Greeter resource on multiculturalism
Multicultural Welcome: A Resource for Greeters in UU Congregations, is a 12-page document created by the UUA’s Multicultural Growth and Witness staff group to help congregational greeters respond well to every person who comes through the door on Sunday morning.
This greeter resource grew out of a workshop at General Assembly 2010 called Multicultural Membership Journey, which explored what it means to welcome people of various identities.
Alex Kapitan, the staff group’s Congregational Justice administrator, says, “This brand new, brief training resource for greeters builds awareness around how our congregations can be fully and truly welcoming, explores how to integrate membership with our lived faith and social justice work, and offers strategies for developing competencies of inclusion and practicing your welcome.”
The resource invites greeters to use role play to think about what it would be like to be welcoming to someone who is blind, uses a wheelchair, has a strong foreign accent, didn’t complete high school or go to college, wears a cross, or has an ambiguous gender identity.

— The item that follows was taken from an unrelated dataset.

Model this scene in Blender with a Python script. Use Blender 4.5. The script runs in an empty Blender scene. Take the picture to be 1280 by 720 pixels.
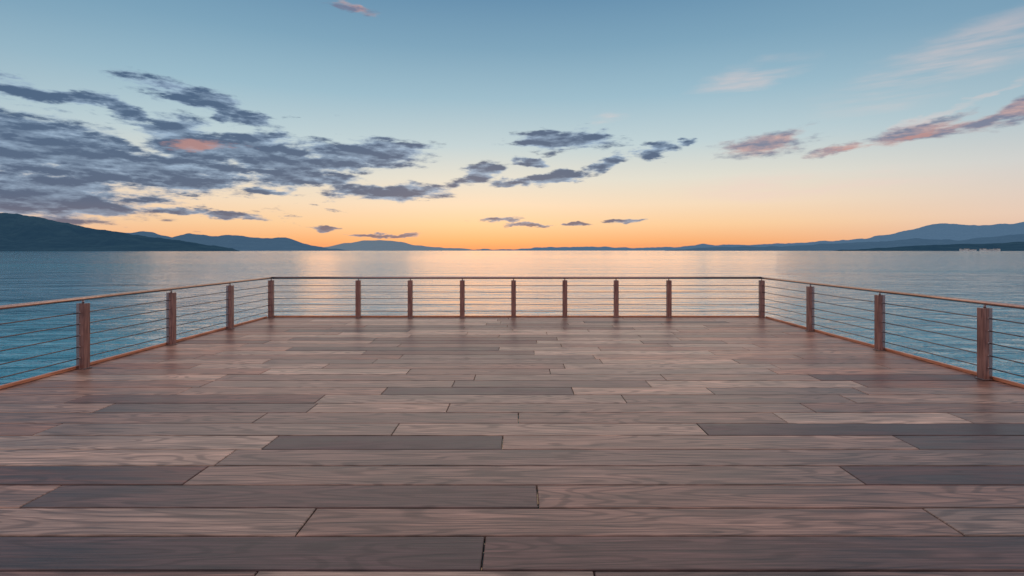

General advice: Greet everyone, including people who are not new (demonstrating care for everyone). Ask open-ended questions. Listen without interrupting. Let people tell you about their theology rather than you anticipating it. Allow them to not answer your questions if they choose.
The resource was developed by Janice Marie Johnson, the Rev. Alicia Forde, Susanna Whitman, and India McKnight. It is available free online.